Please print all of the material below, word for word.
[Supplied information start]
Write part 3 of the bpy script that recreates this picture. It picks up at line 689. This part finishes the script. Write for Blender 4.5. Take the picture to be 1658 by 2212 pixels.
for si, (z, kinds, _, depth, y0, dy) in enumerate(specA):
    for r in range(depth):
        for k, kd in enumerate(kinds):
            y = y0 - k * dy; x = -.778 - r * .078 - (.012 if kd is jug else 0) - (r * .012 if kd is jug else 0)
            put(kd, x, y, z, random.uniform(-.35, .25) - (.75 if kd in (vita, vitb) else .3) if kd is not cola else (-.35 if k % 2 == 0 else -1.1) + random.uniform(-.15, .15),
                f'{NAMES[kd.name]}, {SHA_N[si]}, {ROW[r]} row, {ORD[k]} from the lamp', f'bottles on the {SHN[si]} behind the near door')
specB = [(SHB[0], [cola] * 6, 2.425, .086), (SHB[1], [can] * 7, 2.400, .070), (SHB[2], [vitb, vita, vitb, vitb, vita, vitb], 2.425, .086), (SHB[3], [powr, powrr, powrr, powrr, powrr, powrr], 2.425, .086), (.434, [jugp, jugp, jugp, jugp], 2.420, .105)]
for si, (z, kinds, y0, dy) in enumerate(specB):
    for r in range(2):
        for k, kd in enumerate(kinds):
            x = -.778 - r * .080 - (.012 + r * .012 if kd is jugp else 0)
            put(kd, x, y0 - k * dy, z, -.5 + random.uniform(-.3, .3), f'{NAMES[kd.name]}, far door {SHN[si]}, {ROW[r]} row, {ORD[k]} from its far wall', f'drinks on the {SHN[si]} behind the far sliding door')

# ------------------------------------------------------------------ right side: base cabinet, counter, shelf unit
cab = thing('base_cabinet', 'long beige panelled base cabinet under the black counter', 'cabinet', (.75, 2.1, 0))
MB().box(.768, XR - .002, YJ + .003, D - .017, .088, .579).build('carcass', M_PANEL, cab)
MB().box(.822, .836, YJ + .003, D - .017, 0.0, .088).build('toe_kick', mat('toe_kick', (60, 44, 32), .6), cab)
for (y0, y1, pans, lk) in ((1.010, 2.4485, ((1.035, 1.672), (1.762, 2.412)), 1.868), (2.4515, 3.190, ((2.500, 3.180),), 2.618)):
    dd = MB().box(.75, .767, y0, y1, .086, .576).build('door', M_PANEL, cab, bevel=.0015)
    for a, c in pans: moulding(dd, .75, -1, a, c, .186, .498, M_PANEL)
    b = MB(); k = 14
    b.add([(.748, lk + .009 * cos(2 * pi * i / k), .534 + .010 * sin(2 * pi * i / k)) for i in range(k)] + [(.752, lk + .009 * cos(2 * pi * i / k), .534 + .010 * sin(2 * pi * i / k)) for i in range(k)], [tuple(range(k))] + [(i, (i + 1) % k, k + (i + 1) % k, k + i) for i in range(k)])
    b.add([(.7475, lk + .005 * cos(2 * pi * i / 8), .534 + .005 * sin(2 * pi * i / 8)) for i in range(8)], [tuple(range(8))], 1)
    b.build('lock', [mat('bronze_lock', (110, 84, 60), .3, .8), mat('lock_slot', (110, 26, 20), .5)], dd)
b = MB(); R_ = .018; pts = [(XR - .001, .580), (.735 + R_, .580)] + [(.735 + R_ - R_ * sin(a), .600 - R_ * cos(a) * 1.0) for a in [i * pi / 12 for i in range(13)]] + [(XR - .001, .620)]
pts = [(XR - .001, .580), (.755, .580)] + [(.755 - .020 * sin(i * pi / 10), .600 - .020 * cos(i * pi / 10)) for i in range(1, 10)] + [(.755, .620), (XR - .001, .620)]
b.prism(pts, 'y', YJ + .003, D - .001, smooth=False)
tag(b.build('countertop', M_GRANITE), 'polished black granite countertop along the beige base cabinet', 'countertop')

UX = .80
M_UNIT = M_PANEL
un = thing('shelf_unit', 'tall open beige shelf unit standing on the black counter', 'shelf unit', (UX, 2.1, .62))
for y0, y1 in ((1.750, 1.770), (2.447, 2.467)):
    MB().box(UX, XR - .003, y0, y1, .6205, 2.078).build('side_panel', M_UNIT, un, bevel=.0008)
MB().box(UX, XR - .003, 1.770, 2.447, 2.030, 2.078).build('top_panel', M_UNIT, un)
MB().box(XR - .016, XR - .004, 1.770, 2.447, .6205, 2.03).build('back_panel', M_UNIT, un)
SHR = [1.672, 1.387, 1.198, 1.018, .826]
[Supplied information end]
• Written solution:
Write part 3 of the bpy script that recreates this picture. It picks up at line 689. This part finishes the script. Write for Blender 4.5. Take the picture to be 1658 by 2212 pixels.
for si, (z, kinds, _, depth, y0, dy) in enumerate(specA):
    for r in range(depth):
        for k, kd in enumerate(kinds):
            y = y0 - k * dy; x = -.778 - r * .078 - (.012 if kd is jug else 0) - (r * .012 if kd is jug else 0)
            put(kd, x, y, z, random.uniform(-.35, .25) - (.75 if kd in (vita, vitb) else .3) if kd is not cola else (-.35 if k % 2 == 0 else -1.1) + random.uniform(-.15, .15),
                f'{NAMES[kd.name]}, {SHA_N[si]}, {ROW[r]} row, {ORD[k]} from the lamp', f'bottles on the {SHN[si]} behind the near door')
specB = [(SHB[0], [cola] * 6, 2.425, .086), (SHB[1], [can] * 7, 2.400, .070), (SHB[2], [vitb, vita, vitb, vitb, vita, vitb], 2.425, .086), (SHB[3], [powr, powrr, powrr, powrr, powrr, powrr], 2.425, .086), (.434, [jugp, jugp, jugp, jugp], 2.420, .105)]
for si, (z, kinds, y0, dy) in enumerate(specB):
    for r in range(2):
        for k, kd in enumerate(kinds):
            x = -.778 - r * .080 - (.012 + r * .012 if kd is jugp else 0)
            put(kd, x, y0 - k * dy, z, -.5 + random.uniform(-.3, .3), f'{NAMES[kd.name]}, far door {SHN[si]}, {ROW[r]} row, {ORD[k]} from its far wall', f'drinks on the {SHN[si]} behind the far sliding door')

# ------------------------------------------------------------------ right side: base cabinet, counter, shelf unit
cab = thing('base_cabinet', 'long beige panelled base cabinet under the black counter', 'cabinet', (.75, 2.1, 0))
MB().box(.768, XR - .002, YJ + .003, D - .017, .088, .579).build('carcass', M_PANEL, cab)
MB().box(.822, .836, YJ + .003, D - .017, 0.0, .088).build('toe_kick', mat('toe_kick', (60, 44, 32), .6), cab)
for (y0, y1, pans, lk) in ((1.010, 2.4485, ((1.035, 1.672), (1.762, 2.412)), 1.868), (2.4515, 3.190, ((2.500, 3.180),), 2.618)):
    dd = MB().box(.75, .767, y0, y1, .086, .576).build('door', M_PANEL, cab, bevel=.0015)
    for a, c in pans: moulding(dd, .75, -1, a, c, .186, .498, M_PANEL)
    b = MB(); k = 14
    b.add([(.748, lk + .009 * cos(2 * pi * i / k), .534 + .010 * sin(2 * pi * i / k)) for i in range(k)] + [(.752, lk + .009 * cos(2 * pi * i / k), .534 + .010 * sin(2 * pi * i / k)) for i in range(k)], [tuple(range(k))] + [(i, (i + 1) % k, k + (i + 1) % k, k + i) for i in range(k)])
    b.add([(.7475, lk + .005 * cos(2 * pi * i / 8), .534 + .005 * sin(2 * pi * i / 8)) for i in range(8)], [tuple(range(8))], 1)
    b.build('lock', [mat('bronze_lock', (110, 84, 60), .3, .8), mat('lock_slot', (110, 26, 20), .5)], dd)
b = MB(); R_ = .018; pts = [(XR - .001, .580), (.735 + R_, .580)] + [(.735 + R_ - R_ * sin(a), .600 - R_ * cos(a) * 1.0) for a in [i * pi / 12 for i in range(13)]] + [(XR - .001, .620)]
pts = [(XR - .001, .580), (.755, .580)] + [(.755 - .020 * sin(i * pi / 10), .600 - .020 * cos(i * pi / 10)) for i in range(1, 10)] + [(.755, .620), (XR - .001, .620)]
b.prism(pts, 'y', YJ + .003, D - .001, smooth=False)
tag(b.build('countertop', M_GRANITE), 'polished black granite countertop along the beige base cabinet', 'countertop')

UX = .80
M_UNIT = M_PANEL
un = thing('shelf_unit', 'tall open beige shelf unit standing on the black counter', 'shelf unit', (UX, 2.1, .62))
for y0, y1 in ((1.750, 1.770), (2.447, 2.467)):
    MB().box(UX, XR - .003, y0, y1, .6205, 2.078).build('side_panel', M_UNIT, un, bevel=.0008)
MB().box(UX, XR - .003, 1.770, 2.447, 2.030, 2.078).build('top_panel', M_UNIT, un)
MB().box(XR - .016, XR - .004, 1.770, 2.447, .6205, 2.03).build('back_panel', M_UNIT, un)
SHR = [1.672, 1.387, 1.198, 1.018, .826]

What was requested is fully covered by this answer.